Monday, February 13, 2017

Moving the US Embassy to Jerusalem

Will President Trump continue talking about moving the US Embassy to Jerusalem?

As we know, Congress passed a law to make it happen back in 1995 but every President since then has signed a waiver to delay it for 6 months and keep kicking the can down the road.

If President Trump decides to honor his commitment to relocate the U.S. embassy in Israel from Tel Aviv to Jerusalem, he should move quickly to consult with Israel, assess and prepare responses for potential security challenges, and engage key regional and international partners in the context of a broader adjustment of U.S. policy, according to a new presidential transition paper by Washington Institute executive director Robert Satloff.
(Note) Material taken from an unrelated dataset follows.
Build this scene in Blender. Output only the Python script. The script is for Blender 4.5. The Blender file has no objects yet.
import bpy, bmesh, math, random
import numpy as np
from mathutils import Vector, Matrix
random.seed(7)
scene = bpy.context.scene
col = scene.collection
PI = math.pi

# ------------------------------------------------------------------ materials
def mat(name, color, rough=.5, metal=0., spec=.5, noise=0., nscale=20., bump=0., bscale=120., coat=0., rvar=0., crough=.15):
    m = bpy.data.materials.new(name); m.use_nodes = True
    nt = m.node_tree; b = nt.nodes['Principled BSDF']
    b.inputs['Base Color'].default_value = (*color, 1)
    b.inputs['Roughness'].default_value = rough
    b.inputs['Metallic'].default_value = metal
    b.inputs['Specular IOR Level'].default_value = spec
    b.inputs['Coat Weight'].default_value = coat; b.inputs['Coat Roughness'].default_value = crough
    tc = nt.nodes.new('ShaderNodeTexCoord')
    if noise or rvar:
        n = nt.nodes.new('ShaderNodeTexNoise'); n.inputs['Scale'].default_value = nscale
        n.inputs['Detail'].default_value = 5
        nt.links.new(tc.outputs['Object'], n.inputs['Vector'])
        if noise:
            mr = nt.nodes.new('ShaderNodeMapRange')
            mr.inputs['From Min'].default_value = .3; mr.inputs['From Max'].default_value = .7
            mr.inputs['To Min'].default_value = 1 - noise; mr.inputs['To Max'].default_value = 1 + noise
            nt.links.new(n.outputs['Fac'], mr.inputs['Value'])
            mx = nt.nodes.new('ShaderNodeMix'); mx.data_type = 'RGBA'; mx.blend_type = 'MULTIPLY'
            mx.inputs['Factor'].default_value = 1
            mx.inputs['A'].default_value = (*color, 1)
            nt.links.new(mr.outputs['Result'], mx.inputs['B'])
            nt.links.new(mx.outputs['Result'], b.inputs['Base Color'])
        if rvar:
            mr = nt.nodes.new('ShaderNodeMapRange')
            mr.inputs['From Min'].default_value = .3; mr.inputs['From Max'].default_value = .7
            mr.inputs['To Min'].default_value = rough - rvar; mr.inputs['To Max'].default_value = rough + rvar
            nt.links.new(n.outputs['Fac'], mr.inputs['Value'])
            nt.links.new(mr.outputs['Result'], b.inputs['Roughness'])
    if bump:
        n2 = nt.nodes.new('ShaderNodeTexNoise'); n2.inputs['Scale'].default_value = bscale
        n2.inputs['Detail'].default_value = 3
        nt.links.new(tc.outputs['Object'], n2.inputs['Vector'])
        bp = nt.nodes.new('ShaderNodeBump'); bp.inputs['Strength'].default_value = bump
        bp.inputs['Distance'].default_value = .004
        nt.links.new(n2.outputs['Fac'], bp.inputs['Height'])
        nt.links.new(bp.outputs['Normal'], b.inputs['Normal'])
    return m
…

"Past presidents -- both Democratic and Republican -- who made and then broke this promise were evidently convinced that the relocation of America's main diplomatic mission to Jerusalem would ignite such outrage and trigger such violence that the costs outweighed the benefits," he writes. "This analysis, however, takes ominous warnings by certain Middle East leaders at face value, builds on what is essentially a condescending view of Arabs and Muslims that assumes they will react mindlessly to incendiary calls to violence, and fails to acknowledge the potential impact of subtle, creative, and at times forceful American diplomacy."

Operationally, designating a Jerusalem hotel suite or another rental property as the temporary official home of the U.S. ambassador and either setting up the ambassador's office within an existing U.S. government facility in Jerusalem or announcing the design and construction of a new U.S. embassy in the city would fulfill the president's promise.

Both the residence and embassy should be located in that part of the city Israel has controlled since 1948-49, Satloff argues. This would underscore that the embassy move repairs an historic injustice that dates to Israel's founding -- the fact that the United States has never formally recognized any part of Jerusalem as Israel's capital -- without signaling a change in the status quo for the city's holy sites. All this should be done as soon as possible, well in advance of the June anniversary of the 1967 war, since delay could allow critics to marshal resources to impede the embassy relocation.

Listen to a podcast conversation on this study with Institute Senior Fellow Ghaith al-Omari and Ziegler Distinguished Fellow David Makovsky.

Here;  http://www.washingtoninstitute.org/policy-analysis/view/moving-the-u.s.-embassy-to-jerusalem-from-campaign-promise-to-policy-challe

One thing is certain, this move and the focus on Jerusalem could further the prophecy along that puts all eyes of the world on Jerusalem...God's eternal city.